Monday, August 22, 2011



One of the best parts of my job (of which there are many) is going to the local communities.  These are some of the most rural places I’ve seen in my life.  We drive anywhere from 10-45 minutes away from Okinawa (one of the last vestiges of civilization as you leave Montero.  It is quite literally where the paved road ends. 

Yet these communities full of life (some more than others), they have houses, small stores, and each has a school with a playground.  We arrive each week sounding our horn to announce our approach.  Morning or afternoon children seem to swarm from the woodwork.  They come out of huts, houses, trees, and anywhere else you’d expect to find a child, and some you wouldn’t.
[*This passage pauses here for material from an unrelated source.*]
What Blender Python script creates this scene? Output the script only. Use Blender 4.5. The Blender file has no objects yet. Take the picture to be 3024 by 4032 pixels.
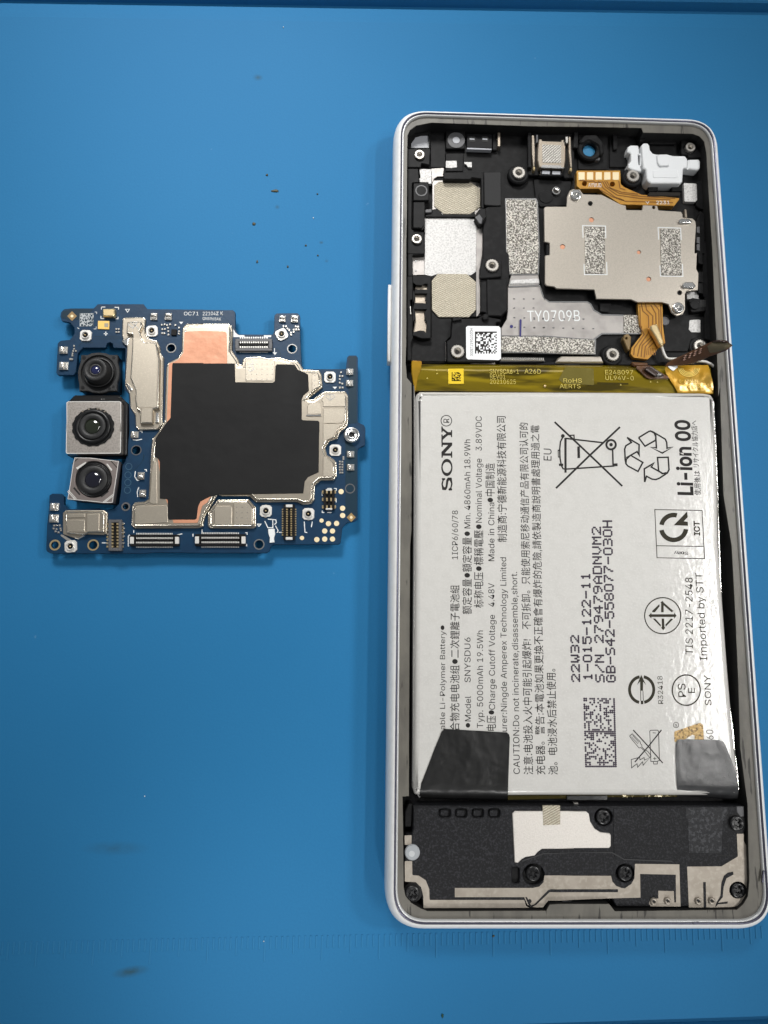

In the mornings we are almost always interrupting their elementary school to the dismay of both teachers and students.  Yet mornings remain the better option due to an increased turnout, usually 2-3 times as many kids.
Once on site, our primary goal in this is to reach out.  Our days usually start with a Christian video.  Boy would I LOVE to get my hands on some Spanish Veggie Tales!  We follow that with a crafts period where we paint or color a picture about God.  Then comes my favorite part; play time.  We bring all sorts of games: yo-yos, play-dough,  color pencils, basketballs, baseball bats and balls, footballs, soccer balls, chalk, and anything else kids love to play with. 

Play time can be anything we want, ranging from an organized soccer game to a group of kids playing with yo-yos.  It is really my time to just enjoy chilling with the kids and tap into my inner child, as many of you know I have an over abundance.   Sometimes I make up different variations of games we’ve all played (Simon says has become Ninja Master Says).
Some of my favorite community days have been completely random.  Once there was a mattress sitting out and the kids were doing flips onto it.  I ended up picking them up and tossing them onto the mattress which they all loved.

Another time I rolled in a cow pie cuz I was being a dork and somersaulting over the wrong type of pasture.
Sometimes the volunteers even get to talk to the kids for a while.  Every time I get to see just how lucky I am.   Which leads me into a few short stories, I hope you like.

First a little background, Bolivians are blunt.  Tact is not a word they use or even care about.  They either blatantly lie, or tell the truth as it is.  Lying is a part of their culture, for example, they don’t say “I’m joking” they say “I’m lying” instead.  What do you expect from a culture that thinks that to joke means to lie? 

On the flip side they are brutally honest.  Another example, one of the kids asked why I was fat.  I wasn’t offended (you grow a thicker skin or go home) and responded that it was cuz I eat a lot.  She said, “yeah me too and grabbed her belly.”  Seriously?  I mean where is the tact, the backhanded compliments or insults, the white lies, and everything else that runs American politics?

Alright so now you know that they either blatantly lie or are brutally honest.  Well when you ask someone a question you either get a pathetic lie without any consistency, or the brutal honesty.

This comes with its own lesson, be careful what you ask cuz you just might hear something you can’t un-hear. 
Last week Carmen heard a story about a little boy.  The little boy was wearing an orange shirt, had a adorable smile and big long eye lashes (according to Carmen).   Carmen said, “Wow, I love your eyelashes!” 

The boy responds, “Yeah my twin has the same eyelashes.”

Carmen followed up with, “Where is your twin?”

The boy responded, “He is at home.  When he was a little baby he got run over by a car and has one leg that is shorter than the other.  He can’t walk so he doesn’t come.”

Carmen asked something along the lines of, “Is he home with your dad?”

The boy responded, “No, my dad is really mean.  When he would get angry he used to stand on my brother’s leg and hurt him as punishment.  My dad isn’t here anymore because he’s in jail for being bad.”

I thought I’d escaped stories like this when I left Haiti…  But what is there to do other than be a good role model for these kids.  Honestly, who else is going to?